Чем латышская чернуха на сцене отличается от русской? В основном — текстом. И оформлением. В чернушном спектакле «Дорогой мой папочка» на малой сцене театра Дайлес внешне все цирлих–манирлих. Новенькое, чистенькое, если отключить звук, можно и не понять, что это чернуха.
Чернушные тут по большому счету только диалоги. Еще вводит в заблуждение, что режиссер–постановщик Лаура Гроза в программке называет свое детище «новым романтизмом». Только новый здесь означает — вывернутый наизнанку, опущенный, низкий.
Что такое низ и верх в искусстве, мы знаем. Первое олицетворяет все темное, порочное, второе — все светлое и чистое. В нашей жизни низ так давно поменялся местами с верхом, что мы думать об этом уже забыли. Считаем, что так и должно быть. И только, скажем, сидя в театре, где нам впаривают какую–нибудь запредельную жесть, мы об этом опять вспоминаем.
Название «Дорогой мой папочка» очень мило смотрится на театральной афише. Но на самом деле в Риге нет сегодня спектакля скандальней, чем этот. На малой сцене стоит такой мат — латышский! — и молодежный сленг, что кажется, сейчас сюда прибежит, не знаю, директор театра или какая–нибудь комиссия, как в давние времена, и «Дорогого папочку» запретят.

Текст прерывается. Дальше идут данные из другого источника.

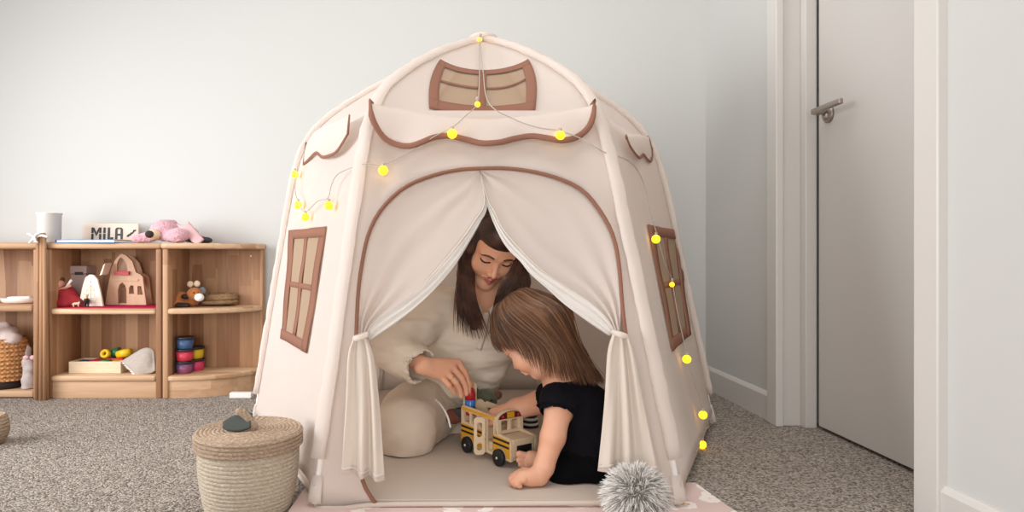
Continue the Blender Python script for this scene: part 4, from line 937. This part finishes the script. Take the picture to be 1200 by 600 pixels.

После одного из первых спектаклей между актерами и зрителями по этому поводу даже состоялась беседа. Когда исполнителя главной мужской роли спросили, не противно ли ему самому ругаться на сцене, он сказал: «Но мы ведь не ругаемся, персонажи так говорят друг с другом».
Нормально, да?
На сцене обычный мат, но они не ругаются. В смысле не замечают, что постоянно изъясняются ненормативной лексикой.
Но дело не только в этом. В спектакле все время случается что–нибудь такое, — и даже не случается, а больше «происходит на словах»,— чего раньше, как сор из избы, выносить на сцену было не принято. Секс, использование наркотиков, алкогольный ступор — словом, все, что угодно.
Пьесу «Дорогой мой папочка» написала молодая сербка Милена Богавача. Ей двадцать восемь лет. Она учится в Белграде на драматургическом факультете Театральной академии. У нее с сестрой свой театр, где она работает завлитом и ставит свои пьесы о подростках. Сочинила уже штук десять. Она ездит с ними по европейским фестивалям, получает премии и считается самым талантливым автором, пишущим о современных тинейджерах.
«Дорогой мой папочка» — спектакль о том, к чему приводит безотцовщина. Пятнадцатилетняя школьница по прозвищу Малышка живет вдвоем с алкоголичкой матерью в послевоенном Белграде. Отец однажды отправился в лавку за сигаретами и не вернулся. Считается, что он их бросил. Старший брат промышляет наркотиками, приятель–одноклассник и сама она глотают колеса пригоршнями.
Семья, одним словом, из неблагополучных. Сценографически это выражается в том, что вся мебель на сцене находится в подвешенном положении, как и сама жизнь героев. Кроме того, весь спектакль пронизан — правда, едва заметной, — предгрозовой подростковой иронией. Здесь все слегка на взводе, друг друга подсиживают, ерничают. И каждую минуту, впридачу к существующей уже неустроенности, в судьбе героев может случиться какая–нибудь беда, несчастье или еще что–нибудь похуже.
Отношения выстраиваются в рамках постоянного насилия, страхов и угроз. В этой обстановке Малышка не перестает мечтать о том, что однажды вернется ее отец и жизнь в семье опять наладится. Каждую свободную минуту, когда никто не стоит над душой, она сочиняет ему письма и пишет открытки. Отсылает их «на деревню бабушке», то есть просто в Приморье, куда однажды она ездила с отцом. Его адреса она не знает, да и жив ли он, ей тоже неизвестно.
При всем при том в спектакле, как это теперь принято показывать, нет отрицательных героев. Все сплошь маргиналы, которых жалко. Воспринимаешь их просто как людей, которым ничто человеческое не чуждо. В перевернувшемся мире они не нашли себе достойного места. Их поведение, как и все их поступки, непредсказуемы и потому необъяснимы. Как необъяснимо то, что спектакль заканчивается странной сценой. Попавшую в приемник для несовершеннолетних девчонку, наконец, находит отец, о котором она столько мечтала. А она от него отказывается. И la finita komedia, занавес закрывается.